I think this has high potential :)
Wende, great descriptions of both shows. I could hear Michael Payne saying "I'm Michael Payne. Welcome to Designing for the Sexes." as I read that.
That TLC show is Clean Sweep. I hate the yard sale choice, too. I would totally throw the riot act on anyone who took the most important thing to me out of my entire pile of crap and tried to get rid of it. I love when they whip off that cover and are like "you're competing for....your great great grandmother's quilt that she brought from the old world after working 8 years to make it! Are you going to work hard to sell?" Still, I am a sucker for any home-related shows, if that wasn't already apparent!
Oh my gosh, that yard sale competition is the second most luridly compelling part of "Clean Sweep." (Number one, naturally, is seeing how much crap these people have.) I am absolutely fascinated by the psychodramas that play out every time someone has to sell, sell, sell, or else the urn containing their first spouse's ashes gets sent to charity.
That said, I think the feature ("I hate it ...") works only if it goes both ways. If it's someone posting her (or his) boyfriend's beloved baseball trophy and the owner gets no say, that seems mean, rather than sporting.
I voted No for reasons similar to Curtis' and Erin T's. Although it initially seems like an amusing premise, I think its appeal would diminish quickly once the novelty has worn off. And I can only imagine how any sense of decorum on the comments threads will degenerate. Bottom line: I think a feature like this "dumbs down" AT for the purpose of novelty and a quick laugh... But, hey, that's just me. I can always just scroll past the posts and avoid the comments thread altogether if the feature actually becomes a reality. I'd still prefer an AT without cheap reality TV-styled set-ups.

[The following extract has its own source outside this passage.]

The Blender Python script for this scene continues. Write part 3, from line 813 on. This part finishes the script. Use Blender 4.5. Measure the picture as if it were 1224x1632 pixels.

wow, what a thread. I hope we hear a response from Maxwell.
What about expanding it to include other reasosn we are stuck with stuff? I, for example, have THREE ugly dressers in my small apartment: One is my boyfriend's from Ikea (not even going to ask him) one is my dear departed grandmothers, and the other was my grandfathers, then my fathers, now mine. Can't toss - what to do?
dig:
easy.
the dressers are not your grandmother, your grandfather, or your father. who they belonged to has little to do with whether or not you should keep them, regardless of sentimental value attached to them. this is the standard line of organizers and other decluttering specialists.
if there is someone who would be upset if you got rid of them, offer whatever dresser they're angsting about to them. it's not fair of them to expect you to keep in your home what they wouldn't keep in theirs.
if they're NICE dressers, and you want to keep them for reasons other than "who they once belonged to," maybe you can do something to them to make them useful in your home in some other way than just holding clothes in your bedroom. Try to think of other places in your home where at least one of those dressers could live. (Could it hold craft supplies? out-of-season clothing? linens? etc etc.)